Foroughi also addressed how AI could affect game creation, arguing that better tools are more likely to make sophisticated developers more efficient, lowering content costs and increasing lifetime value, which could increase marketing budgets. He added that even if more new games are created, they still need discovery channels, and he positioned AppLovin’s ad experiences—where ads may run 30 seconds or more—as a way to introduce content.

On creative generation for advertisers, Foroughi said gaming advertisers can run campaigns with 50,000 ads, while e-commerce advertisers may have closer to 1,000 at the high end, creating a “50x handicap” in creative volume. He said the company is piloting generative tools for static creative and seeing promising early results, with video generation “on the way.” He tied broader availability of such tools to the platform’s expected broader release in the first half of this year.

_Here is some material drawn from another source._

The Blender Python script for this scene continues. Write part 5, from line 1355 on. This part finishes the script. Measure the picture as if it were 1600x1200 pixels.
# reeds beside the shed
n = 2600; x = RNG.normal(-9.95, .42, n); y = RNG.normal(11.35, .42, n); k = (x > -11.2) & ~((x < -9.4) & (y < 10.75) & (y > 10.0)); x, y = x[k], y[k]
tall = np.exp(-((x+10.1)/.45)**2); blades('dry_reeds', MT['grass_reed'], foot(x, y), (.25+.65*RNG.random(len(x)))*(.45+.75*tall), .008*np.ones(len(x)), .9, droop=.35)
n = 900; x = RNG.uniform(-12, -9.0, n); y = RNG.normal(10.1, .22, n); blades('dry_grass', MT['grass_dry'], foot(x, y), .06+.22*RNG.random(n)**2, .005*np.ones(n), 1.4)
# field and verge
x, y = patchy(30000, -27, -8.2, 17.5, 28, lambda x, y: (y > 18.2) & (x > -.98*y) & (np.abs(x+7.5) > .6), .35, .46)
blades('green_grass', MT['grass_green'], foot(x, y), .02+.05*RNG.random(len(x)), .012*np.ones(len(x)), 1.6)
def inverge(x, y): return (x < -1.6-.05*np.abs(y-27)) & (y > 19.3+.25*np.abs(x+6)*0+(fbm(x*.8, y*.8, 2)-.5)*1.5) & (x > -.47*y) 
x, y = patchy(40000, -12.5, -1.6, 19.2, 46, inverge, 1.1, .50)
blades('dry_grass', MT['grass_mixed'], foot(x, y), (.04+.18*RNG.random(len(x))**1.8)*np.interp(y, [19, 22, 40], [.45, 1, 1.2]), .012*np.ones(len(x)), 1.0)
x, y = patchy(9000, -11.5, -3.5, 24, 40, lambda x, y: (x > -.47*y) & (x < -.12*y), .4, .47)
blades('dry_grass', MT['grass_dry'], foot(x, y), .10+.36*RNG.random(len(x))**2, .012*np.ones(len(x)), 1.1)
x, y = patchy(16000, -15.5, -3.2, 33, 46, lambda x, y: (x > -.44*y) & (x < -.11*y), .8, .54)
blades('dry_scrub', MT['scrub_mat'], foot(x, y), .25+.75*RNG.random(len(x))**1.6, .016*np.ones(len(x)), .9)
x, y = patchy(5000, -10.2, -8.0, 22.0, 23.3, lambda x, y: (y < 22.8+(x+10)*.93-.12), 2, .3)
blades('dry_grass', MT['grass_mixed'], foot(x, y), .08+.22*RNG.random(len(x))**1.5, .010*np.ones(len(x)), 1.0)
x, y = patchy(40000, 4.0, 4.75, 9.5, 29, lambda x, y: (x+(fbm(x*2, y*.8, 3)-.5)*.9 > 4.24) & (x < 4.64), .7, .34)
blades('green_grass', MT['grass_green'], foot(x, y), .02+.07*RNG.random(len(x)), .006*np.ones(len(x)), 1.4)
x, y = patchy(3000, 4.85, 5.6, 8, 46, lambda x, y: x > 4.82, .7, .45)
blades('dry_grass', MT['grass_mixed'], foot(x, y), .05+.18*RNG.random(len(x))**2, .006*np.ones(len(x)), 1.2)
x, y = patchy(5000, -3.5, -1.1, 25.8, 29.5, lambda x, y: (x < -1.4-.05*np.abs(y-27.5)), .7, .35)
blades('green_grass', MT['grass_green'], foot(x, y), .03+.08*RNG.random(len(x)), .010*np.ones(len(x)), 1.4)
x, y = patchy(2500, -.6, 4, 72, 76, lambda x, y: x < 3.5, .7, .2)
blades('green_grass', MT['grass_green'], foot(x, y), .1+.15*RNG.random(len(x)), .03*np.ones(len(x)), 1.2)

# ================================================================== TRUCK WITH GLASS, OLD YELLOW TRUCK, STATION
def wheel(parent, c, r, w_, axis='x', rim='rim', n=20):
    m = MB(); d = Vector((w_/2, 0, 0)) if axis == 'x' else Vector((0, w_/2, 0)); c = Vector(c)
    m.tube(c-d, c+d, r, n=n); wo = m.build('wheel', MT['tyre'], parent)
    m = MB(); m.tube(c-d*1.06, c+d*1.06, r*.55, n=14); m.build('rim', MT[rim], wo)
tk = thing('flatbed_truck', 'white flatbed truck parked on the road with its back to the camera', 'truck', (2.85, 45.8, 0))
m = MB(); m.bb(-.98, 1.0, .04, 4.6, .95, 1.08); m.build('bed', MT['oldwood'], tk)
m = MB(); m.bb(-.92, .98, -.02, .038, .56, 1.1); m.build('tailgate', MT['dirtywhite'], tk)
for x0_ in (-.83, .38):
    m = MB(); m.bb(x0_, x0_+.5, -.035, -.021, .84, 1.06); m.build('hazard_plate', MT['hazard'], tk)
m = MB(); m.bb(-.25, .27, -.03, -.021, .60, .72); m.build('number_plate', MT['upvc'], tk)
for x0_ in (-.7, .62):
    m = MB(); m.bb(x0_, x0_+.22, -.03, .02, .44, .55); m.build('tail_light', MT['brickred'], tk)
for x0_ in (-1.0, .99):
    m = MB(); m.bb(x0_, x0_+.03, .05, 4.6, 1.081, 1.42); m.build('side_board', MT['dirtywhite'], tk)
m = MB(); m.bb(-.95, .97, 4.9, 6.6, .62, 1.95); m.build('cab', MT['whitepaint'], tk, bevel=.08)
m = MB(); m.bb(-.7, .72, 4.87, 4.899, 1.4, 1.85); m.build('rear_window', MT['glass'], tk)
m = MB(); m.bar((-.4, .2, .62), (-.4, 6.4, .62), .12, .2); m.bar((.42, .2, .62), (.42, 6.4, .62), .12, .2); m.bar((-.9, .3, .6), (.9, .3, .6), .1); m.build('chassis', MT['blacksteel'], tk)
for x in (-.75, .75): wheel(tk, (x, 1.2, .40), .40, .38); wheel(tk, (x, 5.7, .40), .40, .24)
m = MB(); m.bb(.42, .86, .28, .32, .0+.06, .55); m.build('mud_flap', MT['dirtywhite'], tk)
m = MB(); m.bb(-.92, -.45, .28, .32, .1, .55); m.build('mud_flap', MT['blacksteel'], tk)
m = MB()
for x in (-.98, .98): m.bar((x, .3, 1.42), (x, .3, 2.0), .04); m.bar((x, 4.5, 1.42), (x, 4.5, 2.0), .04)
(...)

Finally, Foroughi defended the company’s MAX mediation product, describing mediation as a tool that provides publishers access to multiple demand sources through a “completely fair, unbiased auction approach.” He said MAX was built to be unbiased, transparent, and audited, and he noted its market share gains after launch, as well as the replacement of MoPub’s technology after AppLovin acquired it. He characterized the platform’s tools as “sticky” and said competition is constant, but new innovations can also improve AppLovin’s own products.

In closing remarks, Foroughi said a key underappreciated opportunity is that recommendation systems will continue to improve alongside broader AI progress, and he suggested a major challenge is the company’s own ability to market itself, calling the name “AppLovin” a “handicap” and saying it is the company’s job to make sure more potential customers learn about the platform.

AppLovin Corporation is a Palo Alto–based mobile technology company that provides software and services to help app developers grow and monetize their businesses. The company operates a data-driven advertising and marketing platform that connects app publishers and advertisers, delivering tools for user acquisition, monetization, analytics and creative optimization. AppLovin’s technology is integrated into a broad set of mobile applications through software development kits (SDKs) and ad products designed to maximize revenue and engagement for developers.

Key components of AppLovin’s offering include an ad mediation and exchange platform that enables publishers to manage and monetize inventory across multiple demand sources, and a user-acquisition platform that helps advertisers target and scale campaigns.